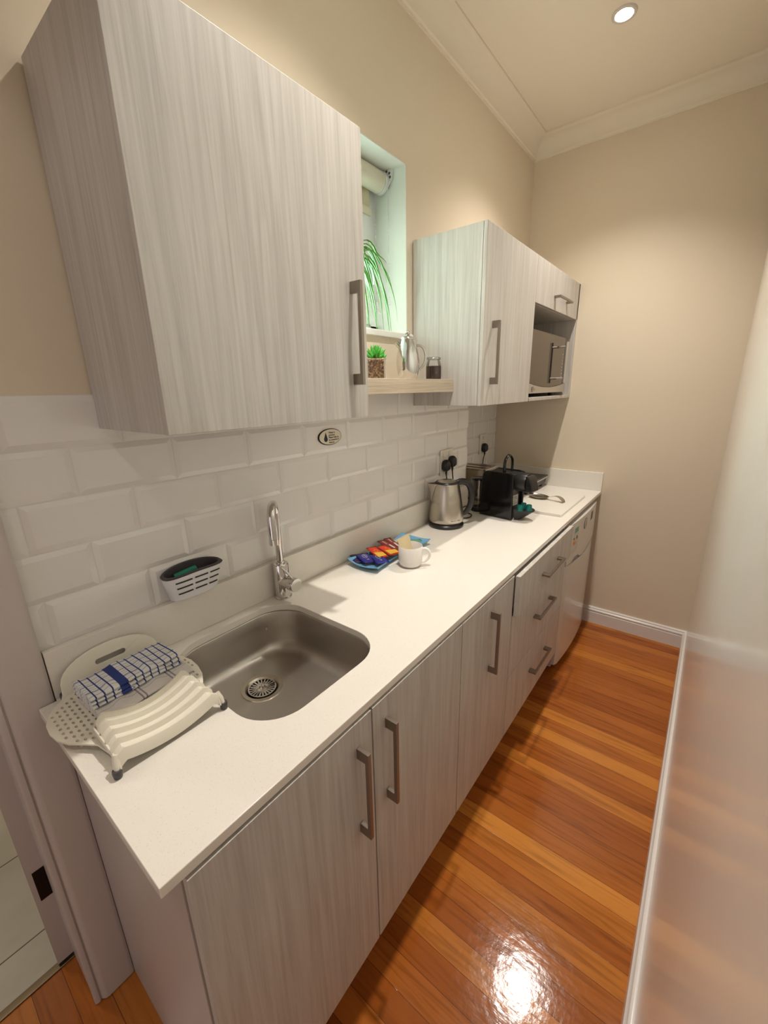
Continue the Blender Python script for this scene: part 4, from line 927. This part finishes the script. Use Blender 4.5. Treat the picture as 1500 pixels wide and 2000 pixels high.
sachet('sachet', 0.098, 1.040, 0.9265, 0.100, 0.042, -0.42, 0.05, M['red'], 'red and yellow sachet lying next to the navy ones', G, deco='red')
sachet('sachet', 0.124, 1.080, 0.9295, 0.092, 0.050, -0.34, 0.05, M['red'], 'red and yellow sachet in the middle of the dish, on top', G, deco='red')
sachet('sachet', 0.100, 1.112, 0.9315, 0.118, 0.032, -0.34, 0.03, M['maroon'], 'long maroon stick sachet beside the middle red sachet', G, 0.007, deco='maroon')
sachet('sachet', 0.100, 1.144, 0.9300, 0.118, 0.030, -0.46, 0.04, M['maroon'], 'long maroon stick sachet nearest the sugar pile', G, 0.007, deco='maroon')
sachet('sachet', 0.098, 1.190, 0.9175, 0.080, 0.026, -0.2, 0.03, M['sugar'], 'cream paper sachet lying at the far end of the dish', G, 0.006)
sachet('sachet', 0.118, 1.205, 0.9235, 0.060, 0.034, 0.3, 0.05, M['red'], 'small red sachet at the far end of the dish, partly behind the mug', G, 0.007)
sachet('sachet', 0.140, 1.232, 0.9250, 0.055, 0.030, 0.9, 0.05, M['greenprint'], 'small grey-green sachet in the far right corner of the dish', G, 0.006)
MC = Vector((0.238, 1.062, 0.9))
u = thing('mug', 'white ceramic mug full of sugar sachets beside the blue dish', 'mug', tuple(MC))
B().lathe(MC, [(0.026, 0.0), (0.032, 0.001), (0.040, 0.008), (0.044, 0.020), (0.0448, 0.078), (0.0435, 0.0795), (0.0422, 0.078), (0.0415, 0.022), (0.037, 0.011), (0.028, 0.006), (0.0, 0.006)], 48, capt=False).go('cup', M['ceramic'], u, smooth=True, angle=60)
hd_ = Vector((0.90, 0.44, 0)).normalized()
hp = [MC + hd_ * 0.042 + Vector((0, 0, 0.068)), MC + hd_ * 0.058 + Vector((0, 0, 0.069)), MC + hd_ * 0.071 + Vector((0, 0, 0.055)), MC + hd_ * 0.068 + Vector((0, 0, 0.034)), MC + hd_ * 0.055 + Vector((0, 0, 0.020)), MC + hd_ * 0.041 + Vector((0, 0, 0.017))]
B().tube(smoothpath(hp, 7), 0.0045, 12, flat=1.5).go('handle', M['ceramic'], u, smooth=True, angle=180)
lbs = ['foremost cream sugar sachet standing in the white mug', 'cream sugar sachet standing second from the front in the mug', 'cream sugar sachet in the middle of the bunch in the mug', 'cream sugar sachet fourth from the front in the mug', 'rearmost cream sugar sachet standing in the white mug']
for i in range(5):
    b0 = MC + Vector((0.009 - i * 0.003, -0.012 + i * 0.006, 0.011)); ddv = Vector((-0.34 + i * 0.02, -0.10, 1)).normalized()
    right = Vector((0.55, 0.83, 0)); right = (right - ddv * right.dot(ddv)).normalized(); nn = right.cross(ddv)
    mid = b0 + ddv * 0.050; b = B()
    for z_ in (0,): pass
    rings = []
    for t, th, ww in ((0, 0.0006, 0.010), (0.06, 0.0025, 0.0105), (0.5, 0.0035, 0.010), (0.93, 0.0025, 0.0105), (0.97, 0.0006, 0.0125), (1.0, 0.0005, 0.0125)):
        c_ = b0 + ddv * (0.105 * t) + nn * (0.0006 * i)
        rings.append(b.ring([c_ + right * ((i - 2) * 0.003) + right * (1.15 * ww * math.cos(a_)) + nn * (0.5 * th * math.sin(a_)) for a_ in [2 * PI * k / 12 for k in range(12)]]))
    for k in range(5): b.bridge(rings[k], rings[k + 1])
    b.bm.faces.new(rings[0]); b.bm.faces.new(rings[-1])
    tag(b.go('sugar_sachet', M['sugar'], base=b0, smooth=True, angle=60), lbs[i], 'sachet', 'sugar sachets in the mug')

# ------------------------------------------------------------------ sink caddy and sponge
u = thing('sink_caddy', 'white slotted sink caddy with dark grey lining stuck on the tiles', 'caddy', (0.04, 0.356, 1.02))
cy0, cy1 = 0.2765, 0.4355; cm = (cy0 + cy1) / 2; hw = (cy1 - cy0) / 2
def caddy_ring(b, k, xd_, zfun, off=0.0, x0=0.0085, n=56):
    cx_ = (xd_ + x0) / 2; rx_ = (xd_ - x0) / 2 - off; ry_ = hw * k - off; pts = []
    for i in range(n):
        a_ = 2 * PI * i / n; c_, q_ = math.cos(a_), math.sin(a_)
        x = cx_ + rx_ * math.copysign(abs(c_) ** 0.8, c_); y = cm + ry_ * math.copysign(abs(q_) ** 0.8, q_)
        t = min(max((y - cm) / (2 * hw) + 0.5, 0), 1)
        pts.append((x, y, zfun(t) + (0.007 * (0.5 - c_ / 2) if k > 0.9 else 0)))
    return b.ring(pts)
b = B(); bot = lambda t: 1.022; zt = lambda t: 1.088 + 0.008 * math.sin(PI * t)
o1 = caddy_ring(b, 0.72, 0.050, bot); o15 = caddy_ring(b, 0.78, 0.056, lambda t: 1.026); o2 = caddy_ring(b, 0.99, 0.073, zt); i2 = caddy_ring(b, 0.99, 0.073, zt, off=0.002); i1 = caddy_ring(b, 0.76, 0.054, lambda t: 1.028, off=0.002)
b.bridge(o1, o15); b.bridge(o15, o2); b.bridge(o2, i2); b.bridge(i2, i1); b.bm.faces.new(o1); b.bm.faces.new(i1)
b.go('basket', M['white'], u, smooth=True, angle=40)
b = B(); a1 = caddy_ring(b, 0.96, 0.0705, zt, off=0.0021); a2 = caddy_ring(b, 1.0, 0.075, lambda t: zt(t) + 0.003, off=-0.0004); a25 = caddy_ring(b, 0.985, 0.073, lambda t: zt(t) + 0.005, off=0.001); a3 = caddy_ring(b, 0.93, 0.0685, lambda t: zt(t) + 0.003, off=0.004); a4 = caddy_ring(b, 0.74, 0.050, lambda t: 1.030, off=0.005)
b.bridge(a1, a2); b.bridge(a2, a25); b.bridge(a25, a3); b.bridge(a3, a4); b.bm.faces.new(a4)
b.go('grey_liner', M['darkgrey'], u, smooth=True, angle=50)
B().lathe((0.0053, cm, 1.065), [(0.022, 0), (0.018, 0.003), (0.008, 0.008)], 24, axis=(1, 0, 0)).go('suction_cup', M['darkgrey'], u, smooth=True)
def cfront(t, z):
    q = (z - 1.026) / (zt(t) - 1.026); k = 0.78 + 0.21 * q; xd_ = 0.0563 + 0.017 * q
    cx_ = (xd_ + 0.0085) / 2; rx_ = (xd_ - 0.0085) / 2
    return Vector((cx_ + rx_ * (1 - abs(2 * t - 1) ** 2.5) ** 0.4 + 0.0004, cm + hw * k * (2 * t - 1), z))
for r_ in range(3):
    z = 1.077 - r_ * 0.0165
    for t0, t1 in ((0.12, 0.38), (0.43, 0.66), (0.71, 0.90)):
        b = B(); pts = [cfront(t0 + (t1 - t0) * i / 8, z + 0.004 * math.sin(PI * (t0 + (t1 - t0) * i / 8))) + Vector((0.0002, 0, 0)) for i in range(9)]
        b.tube(pts, 0.0019, 8); b.go('slot', M['ink'], u, smooth=True, angle=60)
sb = Vector((0.036, 0.342, 1.068)); R_ = Matrix.Translation(sb) @ Matrix.Rotation(math.radians(12), 4, 'X') @ Matrix.Rotation(math.radians(-14), 4, 'Z')
tag(B().box(-0.010, 0.010, -0.026, 0.030, -0.016, 0.026, R_).go('sponge', M['sponge'], base=sb, bevel=0.003), 'green sponge poking out of the white sink caddy', 'sponge')

# ------------------------------------------------------------------ drying rack
u = thing('dish_rack', 'cream plastic folding dish rack with perforated base beside the sink', 'dish rack', (0.18, 0.14, 0.9))
pl = [(.040, .040), (.058, .034), (.072, .018), (.092, .003), (.120, -.008), (.150, -.010), (.180, -.006), (.205, .004), (.226, .020), (.250, .036), (.300, .044), (.300, .222), (.262, .232), (.240, .246), (.215, .258), (.180, .266), (.148, .268), (.115, .262), (.090, .250), (.072, .238), (.055, .232), (.040, .230)]
def inside(px, py, poly, mrg):
    c_ = False; n = len(poly); dm = 1e9
    for i in range(n):
        x1_, y1_ = poly[i]; x2_, y2_ = poly[(i + 1) % n]
        if (y1_ > py) != (y2_ > py) and px < (x2_ - x1_) * (py - y1_) / (y2_ - y1_) + x1_: c_ = not c_
        dx, dy = x2_ - x1_, y2_ - y1_; t = max(0, min(1, ((px - x1_) * dx + (py - y1_) * dy) / (dx * dx + dy * dy)))
        dm = min(dm, math.hypot(px - x1_ - t * dx, py - y1_ - t * dy))
    return c_ and dm > mrg
hs = []
for i in range(12):
    for j in range(26):
        px_ = 0.062 + i * 0.0165 + (0.008 if j % 2 else 0); py_ = -0.004 + j * 0.0105
        if 0.075 < py_ < 0.19 and px_ < 0.2: continue
        if inside(px_, py_, pl, 0.0068): hs.append(ellipse(px_, py_, 0.0048, 0.0026, 8)[::-1])
PZ = 0.914
B().prism(pl, hs, PZ, PZ + 0.0035, XY).go('perforated_base', M['cream'], u)
# rear half-moon panel with slotted handle, leaning back towards the upstand
def BP(yy, h, w_): return Vector((0.052 - h * 0.33 - w_, yy, PZ + 0.003 + h * 0.94))
arch = [(0.040, 0.0)]
for i in range(21):
    a_ = PI * (1 - i / 20); arch.append((0.140 + 0.100 * math.cos(a_), 0.012 + 0.062 * math.sin(a_) ** 0.8))
arch.append((0.240, 0.0))
B().prism(arch, [rrect(0.110, 0.172, 0.034, 0.046, 0.0058, 6)[::-1]], 0.0, 0.004, BP).go('rear_panel', M['cream'], u, bevel=0.001)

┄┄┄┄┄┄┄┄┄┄

**What the exercise asks:** Count every line of the material above that holds the string "from", then state only the total.

**Solution for this task:** 2